Angeklagte gaben sich im ersten Prozess gegenseitig die Schuld

Im ersten Prozess, der im März 2021 endete, gaben sich die beiden Männer gegenseitig die Schuld am Tod des 46-Jährigen. Laut Urteil soll es in einer Nacht im Juli 2020 unter den Dreien zum Streit gekommen sein. Dabei wurde der Älteste durch Schläge mit einem Ast und durch eine abgebrochene Bierflasche misshandelt, sein Gesicht wurde mit einer Schaufel zertrümmert.

Für die Kammer war es schwer, die Wahrheit zu finden, weil ein Angeklagter den anderen belastete. Ein Detail jedoch führte zur Verurteilung des Jüngsten: Er soll dem Opfer einen Gürtel um den Hals gelegt und dann zugezogen haben.

Die Version des Jüngsten, er habe mit dem Gürtel den bereits toten Mann aus dem Wald schleifen wollten, glaubten die Richter nicht. Der zur Tatzeit Heranwachsende wurde zu sechseinhalb Jahren Jugendstrafe verurteilt, der Mitangeklagte freigesprochen.

Bundesgerichtshof hob das Bonner Urteil zweimal auf

Nach der Revision von Staatsanwaltschaft und Verteidigung hob der Bundesgerichtshof (BGH) in Karlsruhe das Urteil wegen „unzureichender Beweisführung“ auf. Im zweiten Verfahren im Jahr 2023 vor einer anderen Strafkammer des Landgerichts gingen die Richter nun davon aus, dass beide Angeklagte gemeinsam den Plan gehabt hätten, das Opfer umzubringen. Der Jüngere erhielt wegen versuchten Totschlags in Tateinheit mit gefährlicher Körperverletzung sechs Jahre Haft, der Ältere wegen Körperverletzung mit Todesfolge sieben Jahre und drei Monate.

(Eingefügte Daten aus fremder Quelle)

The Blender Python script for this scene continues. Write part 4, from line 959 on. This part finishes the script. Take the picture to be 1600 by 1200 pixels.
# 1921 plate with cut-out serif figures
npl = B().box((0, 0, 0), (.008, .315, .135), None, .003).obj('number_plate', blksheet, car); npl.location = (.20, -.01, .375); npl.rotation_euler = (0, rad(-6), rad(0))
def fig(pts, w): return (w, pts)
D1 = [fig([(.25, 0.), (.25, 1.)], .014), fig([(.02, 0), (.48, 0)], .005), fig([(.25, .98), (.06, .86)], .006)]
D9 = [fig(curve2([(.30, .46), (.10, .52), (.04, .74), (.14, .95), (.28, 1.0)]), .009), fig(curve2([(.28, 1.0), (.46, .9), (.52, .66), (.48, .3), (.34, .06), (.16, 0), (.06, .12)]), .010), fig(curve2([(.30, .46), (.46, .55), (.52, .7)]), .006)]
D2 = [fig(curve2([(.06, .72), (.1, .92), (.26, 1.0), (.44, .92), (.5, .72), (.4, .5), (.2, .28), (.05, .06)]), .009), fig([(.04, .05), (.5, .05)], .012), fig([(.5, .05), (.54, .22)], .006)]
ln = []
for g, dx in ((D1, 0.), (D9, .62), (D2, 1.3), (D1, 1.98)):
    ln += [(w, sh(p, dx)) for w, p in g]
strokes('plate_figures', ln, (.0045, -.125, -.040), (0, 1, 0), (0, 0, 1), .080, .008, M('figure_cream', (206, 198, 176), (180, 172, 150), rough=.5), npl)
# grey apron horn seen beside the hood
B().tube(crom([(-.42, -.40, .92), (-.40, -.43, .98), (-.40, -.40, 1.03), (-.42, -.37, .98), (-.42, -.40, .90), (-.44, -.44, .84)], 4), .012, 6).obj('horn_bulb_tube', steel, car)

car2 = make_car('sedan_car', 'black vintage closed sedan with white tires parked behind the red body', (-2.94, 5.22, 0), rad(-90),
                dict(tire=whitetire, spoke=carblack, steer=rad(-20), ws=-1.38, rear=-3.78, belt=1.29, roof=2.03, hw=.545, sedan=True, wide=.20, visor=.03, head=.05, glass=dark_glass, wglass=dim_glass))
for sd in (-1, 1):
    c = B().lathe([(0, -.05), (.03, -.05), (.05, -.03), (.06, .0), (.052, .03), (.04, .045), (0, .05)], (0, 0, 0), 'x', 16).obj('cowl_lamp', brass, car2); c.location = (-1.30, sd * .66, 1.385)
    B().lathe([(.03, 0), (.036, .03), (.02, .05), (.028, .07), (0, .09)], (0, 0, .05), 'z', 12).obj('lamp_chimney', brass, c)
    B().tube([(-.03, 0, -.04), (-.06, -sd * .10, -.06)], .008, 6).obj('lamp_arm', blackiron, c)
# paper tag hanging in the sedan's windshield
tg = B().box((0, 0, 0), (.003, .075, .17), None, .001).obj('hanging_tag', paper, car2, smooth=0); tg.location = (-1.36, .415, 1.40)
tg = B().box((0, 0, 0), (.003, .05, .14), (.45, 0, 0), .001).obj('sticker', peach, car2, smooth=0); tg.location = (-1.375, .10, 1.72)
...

Wieder gingen die Verteidiger Martin Kretschmer und Peter René Gülpen in Revision – und erneut kassierte Karlsruhe das Bonner Urteil. Die Feststellungen zum Schuldspruch für beide Angeklagte ließen die höchsten Richter bestehen, er ist damit rechtskräftig, aber die 10. Große Strafkammer muss nun als Jugendkammer darüber befinden, ob die mittlerweile 25 und 35 Jahre alten Beschuldigten möglicherweise wegen ihres exzessiven Drogenmissbrauchs zur Tatzeit vermindert schuldfähig gewesen sind und ob sie in eine Entziehungsanstalt eingewiesen werden müssten. Deswegen wurde ein Sachverständiger hinzugezogen.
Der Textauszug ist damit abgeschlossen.